Breakfast of Champions: Members of World Class corps will
consume some 150,000 bowls of cereal in one summer.
17,500 gallons of milk. 20,000 pounds of peanut butter. 150,000 bowls of cereal. These are just some of the quantities World Class corps collectively devour each summer, amounting to some 1.2 million meals served at a price tag around $850 a day. But what if corps could cut down food costs by 20, 30, or even 50 percent? A collective of corps this summer is doing just that. During the off-season, Drum Corps International and several corps laid the groundwork for the Food Purchasing Program, a plan to negotiate lower prices with food distributors by buying in bulk. Now, the first steps are in motion: While corps are on the road, DCI is helping to deliver shipments of cereal, peanut butter and mixed flour products to 12 World Class corps at select show sites. "It only makes sense. We all do the same things, we all buy the same things, why not take advantage of those increased purchases to negotiate a better price?" said Fred Morrison, executive director of the Crossmen and chairman of the new Food Purchasing Committee which was assembled to implement the program. "Why not also leverage our buying power and eventually turn it into potential sponsorship opportunities?" The idea to combine resources and lower prices is not new. For the first time in 2007, Drum Corps International worked with an athletic distributor to negotiate costs on field paint which corps use almost every day throughout the summer season to line their football fields for rehearsal. DCI Operations Director Ric Oberlin says this helped save participating corps about 25 percent overall. After this first small success, DCI and other drum corps looked for more ways to save money. They formed the Corps Purchasing Committee in 2009 after the summer season with the help of Morrison, Genevieve Geisler from the Bluecoats, former DCI Board of Directors member Tom French, Troopers director Fred Morris, and others. "[French] had a connection with a broker and he had access to a peanut butter and a cereal manufacturer, which also produces mixed flour products," Morrison said. According to Oberlin, French, who works with a supply chain solutions and consulting firm, helped advise the committee on who to contact and where to go to save on common bulk purchases.

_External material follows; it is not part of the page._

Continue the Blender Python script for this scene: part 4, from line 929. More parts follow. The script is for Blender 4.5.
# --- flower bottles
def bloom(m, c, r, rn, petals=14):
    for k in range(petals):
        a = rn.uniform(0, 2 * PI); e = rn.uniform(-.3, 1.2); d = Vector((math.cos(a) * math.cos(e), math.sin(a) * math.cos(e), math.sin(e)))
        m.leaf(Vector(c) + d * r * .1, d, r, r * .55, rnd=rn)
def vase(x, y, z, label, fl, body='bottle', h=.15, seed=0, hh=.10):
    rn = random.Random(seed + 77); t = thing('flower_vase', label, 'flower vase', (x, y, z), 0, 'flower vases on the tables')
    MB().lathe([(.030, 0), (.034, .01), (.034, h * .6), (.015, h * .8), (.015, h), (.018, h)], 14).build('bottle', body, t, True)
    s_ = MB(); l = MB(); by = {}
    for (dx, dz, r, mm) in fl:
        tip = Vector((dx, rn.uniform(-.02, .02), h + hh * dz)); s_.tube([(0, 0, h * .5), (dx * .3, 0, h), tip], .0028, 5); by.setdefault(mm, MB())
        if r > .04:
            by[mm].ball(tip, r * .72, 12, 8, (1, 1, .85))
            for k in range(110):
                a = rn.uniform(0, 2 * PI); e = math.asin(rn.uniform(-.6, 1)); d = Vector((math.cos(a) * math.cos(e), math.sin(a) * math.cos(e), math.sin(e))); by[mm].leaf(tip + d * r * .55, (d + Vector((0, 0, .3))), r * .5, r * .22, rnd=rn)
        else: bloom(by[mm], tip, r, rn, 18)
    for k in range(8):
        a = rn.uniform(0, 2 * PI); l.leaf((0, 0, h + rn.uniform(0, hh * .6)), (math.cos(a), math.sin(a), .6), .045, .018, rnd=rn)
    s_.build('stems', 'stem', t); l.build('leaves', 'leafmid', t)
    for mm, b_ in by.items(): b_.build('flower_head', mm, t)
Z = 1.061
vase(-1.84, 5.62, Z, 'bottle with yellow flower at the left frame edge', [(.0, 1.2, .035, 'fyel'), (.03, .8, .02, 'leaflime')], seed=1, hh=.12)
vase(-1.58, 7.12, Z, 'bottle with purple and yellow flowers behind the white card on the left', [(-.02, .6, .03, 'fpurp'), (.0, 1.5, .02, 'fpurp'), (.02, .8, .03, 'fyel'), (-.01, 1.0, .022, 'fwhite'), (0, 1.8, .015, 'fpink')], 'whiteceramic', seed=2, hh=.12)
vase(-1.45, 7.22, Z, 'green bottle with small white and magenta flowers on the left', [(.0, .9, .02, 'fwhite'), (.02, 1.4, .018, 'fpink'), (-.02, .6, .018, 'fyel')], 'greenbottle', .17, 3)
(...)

Steve Stueck and Eric Smith of the Blue Stars pick up a
bulk shipment of cereal and field paint at DCI's Indianapolis
HQ during the corps' spring training in May.
In 2009, corps had already made food orders before the purchasing plan could be implemented. But for the 2010 season, the committee started earlier, building on the information it had collected last year. "We went back to the distributor who had given us the price for cereal and peanut butter… now we just had to work on logistics," Oberlin said. They started small, focusing on six types of cereal, two brands of peanut butter, and breakfast mixes for pancakes and biscuits. Though perhaps dull to the uninitiated, these logistics are already saving corps money and have the potential to save much more in the future. This year, Morrison and Oberlin estimate the corps to be saving about 30 percent on the products included in the purchasing program. In some cases, savings are even higher. "I'd say on peanut butter, there was a minimum of 20 percent savings and in some cases 40 percent," Morrison said, comparing the negotiated prices of buying in bulk to what the corps had paid when buying their food individually. "On cereal, after compiling research on different corps, their best price savings was at 50 percent," he added. Next year, the committee hopes to "cut out the middleman" regarding food shipments to the corps. Oberlin says in some instances, rather than relying on costly distributors, food could be shipped directly to DCI's Indianapolis headquarters. There, food pallets could be broken down and carried with DCI's box truck to events where they would be distributed to the individual corps. While the program is making headway, some obstacles still remain. Morrison said options for Open Class corps have been limited, with shorter tour schedules and fewer members, making bulk shipments often less feasible. "I think after having this season under our belts with the World Class corps and having DCI HQ actually doing the breakout of truckload shipments, we'll be able to come up with a better plan for the Open Class corps going forward," he said. Despite some drawbacks, corps already see benefits from the purchasing program. As many large families stock up on certain foods to cut costs, corps can save on food bills for their own large families. Morrison, Oberlin and everyone part of the Food Purchasing Committee believe in continuing down this path. Morrison says, "Every dollar we save is one less we have to raise, or one more dollar for our programs."